Le traité a été signé récemment. Comment voyez-vous l’avenir des relations entre l’Italie et la France à la lumière de cette grande nouveauté ?

Je pense qu’il faut travailler pour compléter le Traité avec des contenus et il faut mettre en œuvre le programme de travail. Par exemple, le dialogue économique et industriel entre les ministres Bruno Le Maire et Giancarlo Giorgetti montre que des progrès peuvent être réalisés dans divers domaines, de l’espace à la technologie. Sur les territoires franco-italiens, à commencer par la Vallée de la Roja frappée par la tempête Alex, il est nécessaire de construire un processus qui résout précisément les problèmes créés par l’absence de dialogue. Il y a aussi d’autres domaines dans lesquels progresser : dans la communication radio et télévisuelle et dans la diffusion du multilinguisme, également en renforçant le double diplôme Esabac, dans la recherche et l’enseignement supérieur, avec l’une des « universités européennes », ou en saisissant les opportunités économiques, coopératives, complémentaires et même compétitives qui découlent des meilleures relations bilatérales. Il sera nécessaire de rapprocher les lois et les respectifs règlements, dans le cadre des normes européennes communes. Dans le traité et dans son programme de travail, ils existent des pistes pour travailler sur ces questions.

Grâce à ce traité, et donc à une collaboration plus étroite, sera-t-il possible pour l’opinion publique des deux pays de surmonter les clichés qui nous accompagnent depuis longtemps, comme la vision d’une France prédatrice des entreprises italiennes ou d’une Italie considérée uniquement comme une destination touristique pour son patrimoine culturel ? Quels sentiments ce traité a-t-il suscités entre les Français et les Italiens ?

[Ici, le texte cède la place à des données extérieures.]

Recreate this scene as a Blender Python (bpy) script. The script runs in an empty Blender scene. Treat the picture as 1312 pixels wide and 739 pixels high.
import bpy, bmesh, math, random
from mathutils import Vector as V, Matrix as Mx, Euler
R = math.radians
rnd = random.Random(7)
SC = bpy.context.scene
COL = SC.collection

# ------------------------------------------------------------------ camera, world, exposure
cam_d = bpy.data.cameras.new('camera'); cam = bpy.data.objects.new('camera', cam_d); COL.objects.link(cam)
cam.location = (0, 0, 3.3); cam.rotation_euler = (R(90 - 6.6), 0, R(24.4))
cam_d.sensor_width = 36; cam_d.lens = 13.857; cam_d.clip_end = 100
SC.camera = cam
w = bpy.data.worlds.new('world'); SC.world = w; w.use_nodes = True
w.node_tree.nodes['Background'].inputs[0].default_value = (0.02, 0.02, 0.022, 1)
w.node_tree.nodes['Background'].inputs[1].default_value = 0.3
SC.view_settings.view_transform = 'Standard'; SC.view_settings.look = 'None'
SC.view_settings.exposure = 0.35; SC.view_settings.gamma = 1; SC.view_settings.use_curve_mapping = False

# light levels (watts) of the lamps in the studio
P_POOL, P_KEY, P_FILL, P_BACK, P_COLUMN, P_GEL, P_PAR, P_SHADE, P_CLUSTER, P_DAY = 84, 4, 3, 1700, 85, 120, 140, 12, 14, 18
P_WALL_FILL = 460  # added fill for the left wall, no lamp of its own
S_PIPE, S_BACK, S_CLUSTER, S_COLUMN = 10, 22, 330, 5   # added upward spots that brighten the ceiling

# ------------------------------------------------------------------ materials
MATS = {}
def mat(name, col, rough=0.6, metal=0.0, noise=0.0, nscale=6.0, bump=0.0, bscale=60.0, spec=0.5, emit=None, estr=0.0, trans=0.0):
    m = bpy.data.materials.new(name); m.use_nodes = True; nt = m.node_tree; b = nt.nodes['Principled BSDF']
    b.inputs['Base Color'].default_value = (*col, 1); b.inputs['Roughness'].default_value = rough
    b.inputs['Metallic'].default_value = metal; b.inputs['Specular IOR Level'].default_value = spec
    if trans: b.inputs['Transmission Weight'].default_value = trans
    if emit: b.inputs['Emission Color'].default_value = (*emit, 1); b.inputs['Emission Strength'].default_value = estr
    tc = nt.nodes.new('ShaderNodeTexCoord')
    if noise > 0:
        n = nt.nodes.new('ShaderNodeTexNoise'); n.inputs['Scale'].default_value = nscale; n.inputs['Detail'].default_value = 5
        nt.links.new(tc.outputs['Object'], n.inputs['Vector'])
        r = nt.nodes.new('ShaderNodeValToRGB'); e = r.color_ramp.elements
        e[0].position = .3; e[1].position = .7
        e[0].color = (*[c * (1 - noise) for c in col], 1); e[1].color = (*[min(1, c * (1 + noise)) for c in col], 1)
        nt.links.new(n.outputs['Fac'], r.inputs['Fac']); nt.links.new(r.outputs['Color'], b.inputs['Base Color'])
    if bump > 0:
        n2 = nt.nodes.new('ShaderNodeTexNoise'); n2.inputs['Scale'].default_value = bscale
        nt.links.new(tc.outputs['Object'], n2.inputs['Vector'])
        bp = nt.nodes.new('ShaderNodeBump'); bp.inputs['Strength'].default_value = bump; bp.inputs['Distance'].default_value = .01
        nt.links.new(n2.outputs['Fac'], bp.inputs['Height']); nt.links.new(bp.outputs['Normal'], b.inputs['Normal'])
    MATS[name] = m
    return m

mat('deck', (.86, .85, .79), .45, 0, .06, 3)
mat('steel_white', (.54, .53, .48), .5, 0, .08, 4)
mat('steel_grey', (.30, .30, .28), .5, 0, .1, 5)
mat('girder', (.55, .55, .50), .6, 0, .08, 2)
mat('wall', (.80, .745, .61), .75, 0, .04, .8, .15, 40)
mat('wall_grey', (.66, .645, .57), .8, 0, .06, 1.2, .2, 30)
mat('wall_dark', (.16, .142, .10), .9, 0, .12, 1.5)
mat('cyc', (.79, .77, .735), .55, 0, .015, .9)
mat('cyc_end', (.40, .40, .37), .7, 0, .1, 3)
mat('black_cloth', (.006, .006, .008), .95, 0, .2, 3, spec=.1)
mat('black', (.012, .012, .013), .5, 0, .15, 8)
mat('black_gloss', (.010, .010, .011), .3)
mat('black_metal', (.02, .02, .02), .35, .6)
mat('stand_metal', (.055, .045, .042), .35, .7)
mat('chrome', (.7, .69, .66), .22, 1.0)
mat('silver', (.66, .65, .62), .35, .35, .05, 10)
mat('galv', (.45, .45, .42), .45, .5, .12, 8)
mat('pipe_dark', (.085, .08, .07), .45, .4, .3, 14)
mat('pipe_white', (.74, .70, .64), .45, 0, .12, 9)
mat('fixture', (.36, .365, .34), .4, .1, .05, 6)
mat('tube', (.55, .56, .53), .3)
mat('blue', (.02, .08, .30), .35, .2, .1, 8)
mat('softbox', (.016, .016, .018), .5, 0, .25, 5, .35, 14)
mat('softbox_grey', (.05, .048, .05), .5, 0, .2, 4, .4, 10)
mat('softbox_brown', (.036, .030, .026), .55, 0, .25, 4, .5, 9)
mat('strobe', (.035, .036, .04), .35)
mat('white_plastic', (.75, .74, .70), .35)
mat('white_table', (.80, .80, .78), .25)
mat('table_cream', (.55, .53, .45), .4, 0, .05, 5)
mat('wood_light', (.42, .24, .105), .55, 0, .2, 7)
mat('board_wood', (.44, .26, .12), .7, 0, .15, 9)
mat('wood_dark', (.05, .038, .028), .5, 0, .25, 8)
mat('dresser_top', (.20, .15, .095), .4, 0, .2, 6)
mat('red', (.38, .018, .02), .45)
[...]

Je crois que ce n’est pas tant l’opinion publique qui est porteuse de ces récits, mais la médiation culturelle qui lui est offerte par les observateurs, c’est-à-dire par les journalistes, et par les cadres et les chefs de structures publiques ou privées. On a un progrès culturel à achever, du côté italien, on a besoin de plus de confiance en soi et d’une vision plus réaliste, moins ébranlée par les peurs et les sentiments d’infériorité, qui dans différents domaines n’ont aucune raison d’exister. Les échanges économiques en 2020 étaient de 14 milliards favorables à l’Italie, et pas seulement : avoir des investisseurs étrangers dans son pays devrait être considéré comme un fait positif, d’une plus grande attractivité. Enfin, je pense que le Traité n’a pas été une question décisive aux yeux de l’opinion publique, au net de la clameur variable des journaux et des médias qui en ont parlé le jour de sa signature. Je pense que les relations concrètes qu’on pourra développer dans les mois et les années à venir seront plus importantes, aussi en tant que facteur de réassurance pour les personnes et pour les opérateurs économiques, en tant que scénario et direction pour la croissance et la stabilité.